During my thirties and forties, I had a number of books of daily meditations. The idea was that by reading these positive reflections every day, eventually I would internalize their message and change negative thinking patterns. I read them faithfully for years.

I remember one meditation that spoke of depletion and depression. When starting to feel down, the reflection encouraged the reader to think depletion rather than depression. If we are depleted, then we simply need to do what is necessary to build up our resources again, much easier than dealing with depression.

I like this distinction. The past few weeks, I have been depleted. I have spent the summer writing another novel, while blogging twice a week, reading other blogs and the daily glut of information on the business of independently publishing that comes into my inbox and trying to act on that information. I thought I was doing great. I was and I wasn’t.

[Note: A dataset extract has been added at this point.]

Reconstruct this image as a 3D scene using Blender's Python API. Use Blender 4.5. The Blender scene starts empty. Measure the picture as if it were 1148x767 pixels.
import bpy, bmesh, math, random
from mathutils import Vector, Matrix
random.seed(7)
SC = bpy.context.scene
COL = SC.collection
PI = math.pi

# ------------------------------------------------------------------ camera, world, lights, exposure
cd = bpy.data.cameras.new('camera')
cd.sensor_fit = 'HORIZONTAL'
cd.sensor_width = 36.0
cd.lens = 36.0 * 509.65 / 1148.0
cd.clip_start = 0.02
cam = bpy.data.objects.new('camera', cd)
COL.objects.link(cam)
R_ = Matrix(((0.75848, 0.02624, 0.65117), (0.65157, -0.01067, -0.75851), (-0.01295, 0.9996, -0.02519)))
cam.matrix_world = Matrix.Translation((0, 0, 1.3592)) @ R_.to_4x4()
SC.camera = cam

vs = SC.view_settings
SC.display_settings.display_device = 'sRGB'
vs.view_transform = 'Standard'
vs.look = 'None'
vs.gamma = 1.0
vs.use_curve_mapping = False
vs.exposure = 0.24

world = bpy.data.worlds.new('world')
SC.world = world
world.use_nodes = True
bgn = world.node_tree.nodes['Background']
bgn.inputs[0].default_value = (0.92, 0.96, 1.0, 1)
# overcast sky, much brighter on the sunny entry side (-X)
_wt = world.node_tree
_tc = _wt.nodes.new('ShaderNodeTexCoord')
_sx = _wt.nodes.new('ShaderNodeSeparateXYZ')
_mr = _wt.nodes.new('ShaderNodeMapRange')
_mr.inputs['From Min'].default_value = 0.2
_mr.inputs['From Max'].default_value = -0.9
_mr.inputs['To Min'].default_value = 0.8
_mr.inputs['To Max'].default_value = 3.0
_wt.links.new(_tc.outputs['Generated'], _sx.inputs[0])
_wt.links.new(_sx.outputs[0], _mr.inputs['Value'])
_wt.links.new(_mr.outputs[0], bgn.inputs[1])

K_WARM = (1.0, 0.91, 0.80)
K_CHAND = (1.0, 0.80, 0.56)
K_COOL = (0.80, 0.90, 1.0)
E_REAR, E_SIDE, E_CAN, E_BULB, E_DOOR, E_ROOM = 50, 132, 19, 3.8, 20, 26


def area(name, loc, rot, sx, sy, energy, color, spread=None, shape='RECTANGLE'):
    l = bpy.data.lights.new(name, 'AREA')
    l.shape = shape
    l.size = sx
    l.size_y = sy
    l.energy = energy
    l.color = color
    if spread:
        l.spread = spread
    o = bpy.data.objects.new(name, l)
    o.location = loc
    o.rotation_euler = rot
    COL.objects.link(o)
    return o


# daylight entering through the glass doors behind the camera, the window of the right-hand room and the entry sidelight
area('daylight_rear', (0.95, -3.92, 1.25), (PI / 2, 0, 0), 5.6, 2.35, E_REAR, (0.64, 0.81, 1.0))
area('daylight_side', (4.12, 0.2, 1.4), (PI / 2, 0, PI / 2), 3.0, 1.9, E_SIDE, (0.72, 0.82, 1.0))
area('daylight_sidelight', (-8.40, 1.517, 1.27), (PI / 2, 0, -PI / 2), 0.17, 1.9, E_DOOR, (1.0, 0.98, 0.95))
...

Writing doesn’t feel like work to me. I am energized when immersed in a story, so I don’t always recognize how much energy I am expending. I’ve been good about exercising this summer, riding the Falling Waters Trail to Lime Like (approx. 15 miles round trip), once, sometimes twice a week, and working out two to three times a week. After sitting for hours at a time writing, I simply have to get up and move. I also walk my dog every day.

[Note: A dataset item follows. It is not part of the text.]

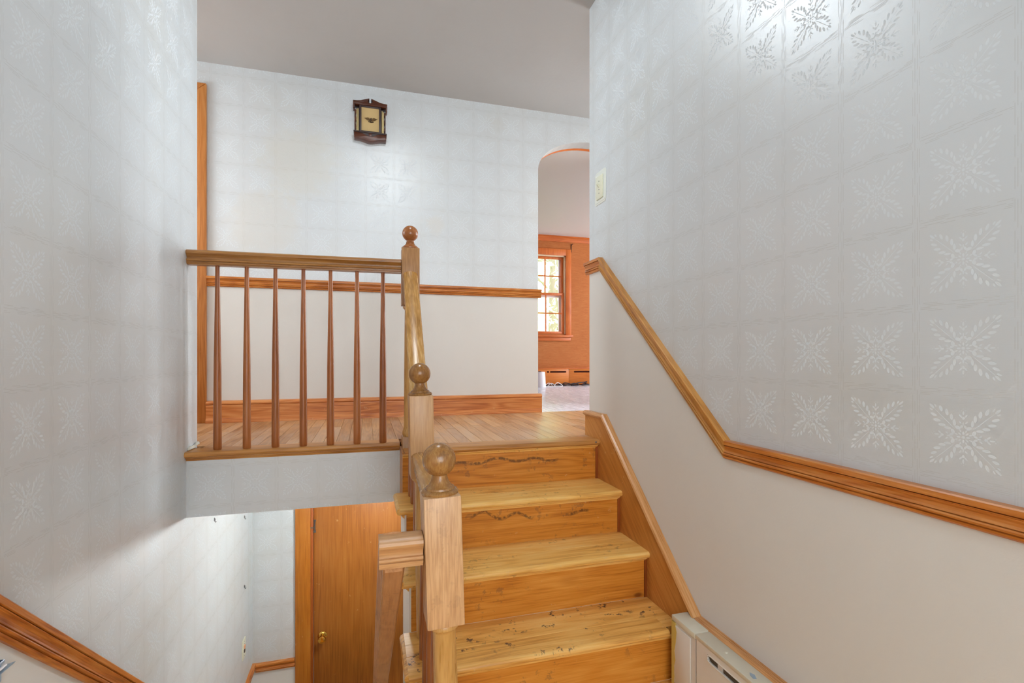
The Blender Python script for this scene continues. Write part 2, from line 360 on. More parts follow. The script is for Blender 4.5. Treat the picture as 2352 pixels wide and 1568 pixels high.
# ------------------------------------------------------------------ mesh helpers
class G:
    def __init__(self): self.v = []; self.f = []; self.mi = []
    def add(self, vs, fs, mi=0):
        o = len(self.v); self.v += [tuple(p) for p in vs]
        self.f += [tuple(i + o for i in f) for f in fs]; self.mi += [mi] * len(fs)
        return self
    def box(self, x0, x1, y0, y1, z0, z1, mi=0):
        vs = [(x, y, z) for z in (z0, z1) for y in (y0, y1) for x in (x0, x1)]
        return self.add(vs, [(0, 2, 3, 1), (4, 5, 7, 6), (0, 1, 5, 4), (2, 6, 7, 3), (0, 4, 6, 2), (1, 3, 7, 5)], mi)
    def prism(self, pts, axis, a, b, mi=0):       # pts in the two other axes (X: y,z  Y: x,z  Z: x,y)
        def P(p, c):
            return {'X': (c, p[0], p[1]), 'Y': (p[0], c, p[1]), 'Z': (p[0], p[1], c)}[axis]
        n = len(pts)
        vs = [P(p, a) for p in pts] + [P(p, b) for p in pts]
        fs = [tuple(range(n - 1, -1, -1)), tuple(range(n, 2 * n))] + [(i, (i + 1) % n, n + (i + 1) % n, n + i) for i in range(n)]
        return self.add(vs, fs, mi)
    def lathe(self, prof, c, seg=28, mi=0, axis='Z'):  # prof: (r, h)
        vs, fs = [], []
        for (r, h) in prof:
            for k in range(seg):
                t = 2 * math.pi * k / seg
                d = (r * math.cos(t), r * math.sin(t))
                vs.append({'Z': (c[0] + d[0], c[1] + d[1], c[2] + h), 'Y': (c[0] + d[0], c[1] + h, c[2] + d[1]),
                           'X': (c[0] + h, c[1] + d[0], c[2] + d[1])}[axis])
        m = len(prof)
        for i in range(m - 1):
            for k in range(seg):
                fs.append((i * seg + k, i * seg + (k + 1) % seg, (i + 1) * seg + (k + 1) % seg, (i + 1) * seg + k))
        fs.append(tuple(range(seg - 1, -1, -1))); fs.append(tuple((m - 1) * seg + k for k in range(seg)))
        return self.add(vs, fs, mi)
    def loft(self, rings, mi=0):                  # closed rings of equal length, capped
        n = len(rings[0]); vs = [p for r in rings for p in r]; fs = []
        for i in range(len(rings) - 1):
            for k in range(n):
                fs.append((i * n + k, i * n + (k + 1) % n, (i + 1) * n + (k + 1) % n, (i + 1) * n + k))
        fs.append(tuple(range(n - 1, -1, -1))); fs.append(tuple((len(rings) - 1) * n + k for k in range(n)))
        return self.add(vs, fs, mi)
    def tube(self, pts, r, seg=8, mi=0):
        rings = []
        P = [Vector(p) for p in pts]
        for i, p in enumerate(P):
            t = (P[min(i + 1, len(P) - 1)] - P[max(i - 1, 0)]).normalized()
            up = Vector((0, 0, 1)) if abs(t.z) < .9 else Vector((1, 0, 0))
            a = t.cross(up).normalized(); b = a.cross(t).normalized()
            rings.append([tuple(p + a * r * math.cos(2 * math.pi * k / seg) + b * r * math.sin(2 * math.pi * k / seg)) for k in range(seg)])
        return self.loft(rings, mi)
    def build(self, name, mats, parent=None, bevel=0.0, bseg=2, smooth=True, ang=35, matrix=None):
        if not isinstance(mats, (list, tuple)): mats = [mats]
        me = bpy.data.meshes.new(name)
        bm = bmesh.new()
        vs = [bm.verts.new(p) for p in self.v]
        for f, mi in zip(self.f, self.mi):
            try:
                fc = bm.faces.new([vs[i] for i in f]); fc.material_index = mi
            except ValueError:
                pass
        bmesh.ops.recalc_face_normals(bm, faces=bm.faces)
        if bevel:
            es = [e for e in bm.edges if len(e.link_faces) == 2 and e.calc_face_angle(0) > .5]
            bmesh.ops.bevel(bm, geom=es, offset=bevel, segments=bseg, profile=.5, affect='EDGES', clamp_overlap=True)
        if matrix is not None: bmesh.ops.transform(bm, matrix=matrix, verts=bm.verts)
        bm.to_mesh(me); bm.free()
        for m in mats: me.materials.append(m)
        if smooth:
            for p in me.polygons: p.use_smooth = True
            me.set_sharp_from_angle(angle=math.radians(ang))
        o = bpy.data.objects.new(name, me); COL.objects.link(o)
        if parent is not None: o.parent = parent
        return o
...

What I haven’t done is rest. Weekends have been spent doing yard work and other household chores and socializing. I’ve been happy to have the weekend over so I can write again!

Even when I’m not writing, even when I’m riding my bike, soaking in a tub, or sitting on my porch swing, I’m thinking about writing.

And so I’ve been feeling depleted these past few weeks as I put aside my novel so I could come back to it with fresh eyes. I’ve had just enough energy to do what absolutely has to be done, but nothing more. The blog posts that I kept up while actively writing the novel, have slowed to one a week, and it has been a stretch to do that. It hasn’t helped that we’ve been beset by an influx of mosquitoes that have forced me inside rather than being out in the fresh air on my swing, one of the ways I rejuvenate.

When feeling tired it can be so easy to fall prey to negative thought patterns, precisely the ones I sought to change years ago. You can easily start to feel depressed. The world is no longer a safe place full of God’s beauty and promise but rather a place where everything that can go wrong, will go wrong. This can be a self-fulfilling thought pattern as, being tired, I make more mistakes.

And so I am giving myself a break at my brother’s cottage, away from people and the need to interact with them. A chance for some solitude to recharge my depleted batteries. A chance to sit and do nothing, to stare at the water and take the dog for long walks. And what do I think of while taking those walks and staring off into space? Why writing, of course.

What do you do when you need to recharge? Curious minds want to know!